Winifred Evelyn Spooner (11 September 1900 – 13 January 1933), daughter of Major Walter B Spooner, was an English aviator of the 1920s and 1930s, and the winner of the Harmon Trophy as the world's outstanding female aviator of 1929. She died aged 32 from pneumonia.

Winifred Spooner was born in Woolwich in Kent. She attended Sherborne Girls in Dorset.

She received a pilot's licence No. 8137 from London Aeroplane Club in September 1927, and then she became active competitor in sports aviation. She became only the 16th woman to receive a licence. She also received an Aviators's Certificate in the USA. This is dated 21 August 1931 and is signed by Orville Wright.

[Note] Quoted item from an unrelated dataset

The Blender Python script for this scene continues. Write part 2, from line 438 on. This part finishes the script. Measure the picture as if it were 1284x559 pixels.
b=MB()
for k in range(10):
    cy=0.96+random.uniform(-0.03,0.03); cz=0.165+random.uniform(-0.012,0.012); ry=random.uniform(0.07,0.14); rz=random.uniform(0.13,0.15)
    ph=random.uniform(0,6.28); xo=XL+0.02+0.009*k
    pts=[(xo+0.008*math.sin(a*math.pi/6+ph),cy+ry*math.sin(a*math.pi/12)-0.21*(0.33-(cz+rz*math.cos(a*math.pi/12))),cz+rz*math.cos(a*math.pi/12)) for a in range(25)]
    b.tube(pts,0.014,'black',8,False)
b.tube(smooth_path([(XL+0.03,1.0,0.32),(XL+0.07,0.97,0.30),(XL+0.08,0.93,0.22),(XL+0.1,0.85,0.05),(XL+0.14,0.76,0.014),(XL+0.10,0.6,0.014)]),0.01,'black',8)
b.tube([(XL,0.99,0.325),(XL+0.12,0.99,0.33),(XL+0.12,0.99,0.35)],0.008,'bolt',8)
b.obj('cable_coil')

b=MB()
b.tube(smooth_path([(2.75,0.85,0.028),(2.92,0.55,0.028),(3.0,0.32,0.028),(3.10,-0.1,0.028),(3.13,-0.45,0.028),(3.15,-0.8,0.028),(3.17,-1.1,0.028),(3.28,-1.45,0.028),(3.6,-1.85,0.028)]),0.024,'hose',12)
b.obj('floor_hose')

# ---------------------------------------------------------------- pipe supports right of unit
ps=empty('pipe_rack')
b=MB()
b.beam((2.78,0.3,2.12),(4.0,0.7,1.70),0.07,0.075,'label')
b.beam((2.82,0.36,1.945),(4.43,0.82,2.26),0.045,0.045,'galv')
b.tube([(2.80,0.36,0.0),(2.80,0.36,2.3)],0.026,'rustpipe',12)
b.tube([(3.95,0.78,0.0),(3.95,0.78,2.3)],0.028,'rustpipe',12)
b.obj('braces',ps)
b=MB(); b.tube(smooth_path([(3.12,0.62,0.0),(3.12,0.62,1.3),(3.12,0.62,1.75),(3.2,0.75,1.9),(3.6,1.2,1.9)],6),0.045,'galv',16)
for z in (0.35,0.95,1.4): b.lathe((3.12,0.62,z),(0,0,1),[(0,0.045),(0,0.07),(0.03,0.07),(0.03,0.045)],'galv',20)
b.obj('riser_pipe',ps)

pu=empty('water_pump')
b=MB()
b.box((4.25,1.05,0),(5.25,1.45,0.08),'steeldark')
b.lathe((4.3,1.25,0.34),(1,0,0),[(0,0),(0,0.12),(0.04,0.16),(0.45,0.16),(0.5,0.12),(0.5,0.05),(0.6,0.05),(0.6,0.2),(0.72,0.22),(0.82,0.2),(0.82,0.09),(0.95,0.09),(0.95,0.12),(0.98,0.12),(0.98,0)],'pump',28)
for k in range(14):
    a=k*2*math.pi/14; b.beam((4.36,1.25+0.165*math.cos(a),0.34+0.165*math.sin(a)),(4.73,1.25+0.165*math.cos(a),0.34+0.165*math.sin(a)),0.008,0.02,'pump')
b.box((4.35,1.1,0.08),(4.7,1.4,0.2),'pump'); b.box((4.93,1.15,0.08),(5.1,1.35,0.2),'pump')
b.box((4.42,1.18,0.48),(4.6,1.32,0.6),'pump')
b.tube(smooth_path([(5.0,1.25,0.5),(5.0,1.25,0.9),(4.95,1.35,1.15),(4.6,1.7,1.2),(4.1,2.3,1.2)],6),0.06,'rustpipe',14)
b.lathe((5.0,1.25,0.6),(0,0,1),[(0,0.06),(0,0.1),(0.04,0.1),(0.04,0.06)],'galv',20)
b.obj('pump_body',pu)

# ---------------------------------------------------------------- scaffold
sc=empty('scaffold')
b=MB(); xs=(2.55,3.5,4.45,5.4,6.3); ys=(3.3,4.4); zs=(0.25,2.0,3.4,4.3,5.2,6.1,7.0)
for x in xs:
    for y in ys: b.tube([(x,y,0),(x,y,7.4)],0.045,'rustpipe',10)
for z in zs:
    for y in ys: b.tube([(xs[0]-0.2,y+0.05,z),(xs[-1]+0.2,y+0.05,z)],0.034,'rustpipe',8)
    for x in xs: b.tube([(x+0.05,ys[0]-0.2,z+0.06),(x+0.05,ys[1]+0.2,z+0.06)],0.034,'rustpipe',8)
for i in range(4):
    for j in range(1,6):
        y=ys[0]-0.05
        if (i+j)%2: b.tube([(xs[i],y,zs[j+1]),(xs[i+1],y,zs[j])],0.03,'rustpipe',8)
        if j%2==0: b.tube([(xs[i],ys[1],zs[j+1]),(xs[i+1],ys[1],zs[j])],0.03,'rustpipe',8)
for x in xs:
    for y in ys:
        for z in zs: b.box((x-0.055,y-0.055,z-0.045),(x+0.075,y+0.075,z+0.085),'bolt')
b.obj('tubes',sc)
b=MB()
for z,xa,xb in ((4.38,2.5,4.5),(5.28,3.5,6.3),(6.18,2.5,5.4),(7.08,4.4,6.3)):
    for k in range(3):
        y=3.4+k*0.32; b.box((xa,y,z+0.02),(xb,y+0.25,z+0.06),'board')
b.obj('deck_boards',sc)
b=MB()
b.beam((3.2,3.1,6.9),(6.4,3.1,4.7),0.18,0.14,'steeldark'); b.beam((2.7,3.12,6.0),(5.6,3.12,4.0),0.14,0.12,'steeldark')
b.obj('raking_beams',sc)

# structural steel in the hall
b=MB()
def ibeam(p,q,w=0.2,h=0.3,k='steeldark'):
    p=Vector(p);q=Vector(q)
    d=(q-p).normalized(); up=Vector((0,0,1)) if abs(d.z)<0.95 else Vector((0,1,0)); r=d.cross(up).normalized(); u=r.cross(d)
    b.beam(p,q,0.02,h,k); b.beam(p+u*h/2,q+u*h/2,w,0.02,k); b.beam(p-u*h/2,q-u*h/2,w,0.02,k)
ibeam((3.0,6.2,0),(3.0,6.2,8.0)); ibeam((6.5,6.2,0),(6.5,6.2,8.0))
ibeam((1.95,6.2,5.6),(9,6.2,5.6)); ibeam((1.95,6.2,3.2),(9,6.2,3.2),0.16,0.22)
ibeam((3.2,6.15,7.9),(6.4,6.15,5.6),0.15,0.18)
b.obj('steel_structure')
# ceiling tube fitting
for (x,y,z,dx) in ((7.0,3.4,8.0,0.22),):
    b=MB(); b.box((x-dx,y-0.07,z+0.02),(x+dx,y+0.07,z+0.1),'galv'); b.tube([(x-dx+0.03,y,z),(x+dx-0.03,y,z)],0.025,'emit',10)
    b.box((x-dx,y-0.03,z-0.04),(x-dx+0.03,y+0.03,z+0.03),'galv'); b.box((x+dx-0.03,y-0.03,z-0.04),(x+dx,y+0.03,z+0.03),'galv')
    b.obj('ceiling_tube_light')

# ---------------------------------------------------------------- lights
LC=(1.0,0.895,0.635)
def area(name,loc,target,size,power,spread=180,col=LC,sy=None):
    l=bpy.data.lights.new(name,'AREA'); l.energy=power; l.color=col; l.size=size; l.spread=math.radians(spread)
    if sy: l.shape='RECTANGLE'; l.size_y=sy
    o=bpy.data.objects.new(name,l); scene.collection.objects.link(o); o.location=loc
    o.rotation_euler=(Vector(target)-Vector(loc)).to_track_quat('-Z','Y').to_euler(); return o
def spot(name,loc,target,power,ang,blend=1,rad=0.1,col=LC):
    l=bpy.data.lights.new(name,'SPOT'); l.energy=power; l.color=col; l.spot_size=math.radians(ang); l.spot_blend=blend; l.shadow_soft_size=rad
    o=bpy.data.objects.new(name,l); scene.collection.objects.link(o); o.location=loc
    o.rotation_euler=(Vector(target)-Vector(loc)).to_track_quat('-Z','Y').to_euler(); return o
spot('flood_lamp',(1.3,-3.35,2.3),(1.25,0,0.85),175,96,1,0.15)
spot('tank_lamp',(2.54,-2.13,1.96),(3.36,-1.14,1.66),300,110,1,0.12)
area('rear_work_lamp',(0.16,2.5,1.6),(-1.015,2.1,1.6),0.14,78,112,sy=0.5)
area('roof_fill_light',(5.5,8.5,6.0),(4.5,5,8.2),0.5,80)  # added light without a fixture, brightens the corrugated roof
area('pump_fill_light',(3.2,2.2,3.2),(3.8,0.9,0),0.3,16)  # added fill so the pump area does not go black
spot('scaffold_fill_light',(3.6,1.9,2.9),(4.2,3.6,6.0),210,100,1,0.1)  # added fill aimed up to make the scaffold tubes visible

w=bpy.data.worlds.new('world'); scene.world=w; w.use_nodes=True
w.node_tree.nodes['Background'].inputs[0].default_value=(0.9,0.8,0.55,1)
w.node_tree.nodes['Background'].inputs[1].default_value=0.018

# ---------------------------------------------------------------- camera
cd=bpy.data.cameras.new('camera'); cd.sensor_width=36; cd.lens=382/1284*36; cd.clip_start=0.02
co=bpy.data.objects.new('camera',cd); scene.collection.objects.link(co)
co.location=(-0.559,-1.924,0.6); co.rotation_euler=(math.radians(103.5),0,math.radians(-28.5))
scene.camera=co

Winifred's brothers, Tony and Frank, had leased some farmland and stables near Folly Court in Wokingham where they schooled and sold polo-ponies, hunters and steeplechasers. They called their enterprise The Polo Farm. During the First World War Frank had served as a cavalry officer in India, and from 1917 to 1918, had been the head of the equestrian school. Winifred's other brother Captain Hugh “Tony” Spooner late of the 19th King George’s Own Lancers, married to Glenda Spooner, was Superintendent of Flying Operations and Chief Pilot to the Misr-Airwork Company of Egypt. He was killed in an flying accident in a sandstorm in Egypt on 15 March 1935.

Fortunately there was a field on the farm big enough upon which to land a light aircraft so Winifred built a wooden hangar and moved her Moth from Stag Lane. During this period Winifred, Hugh and Frank resided at No. 4, South Drive in Wokingham. Winifred continued her Air-Taxi Service, charging £4 an hour or one shilling a mile, covering Britain and France, and gave flying lessons. She also purchased a car. Wokingham locals recall her being one of the first woman drivers in the area. Some time later she moved to Scott's Farm near Bearwood, now part of Woosehill.

In July 1928 she took the 3rd place in the seventh King's Cup Race and won the Siddeley Trophy as the first Aeroplane Club aviator to cross the line (flying DH.60 Cirrus I Moth).

In 1929 she finished fifth in the King's Cup Race, and won the Harmon Trophy as the world's outstanding female aviator. She also took 10th place in the International Tourist Plane Contests Challenge.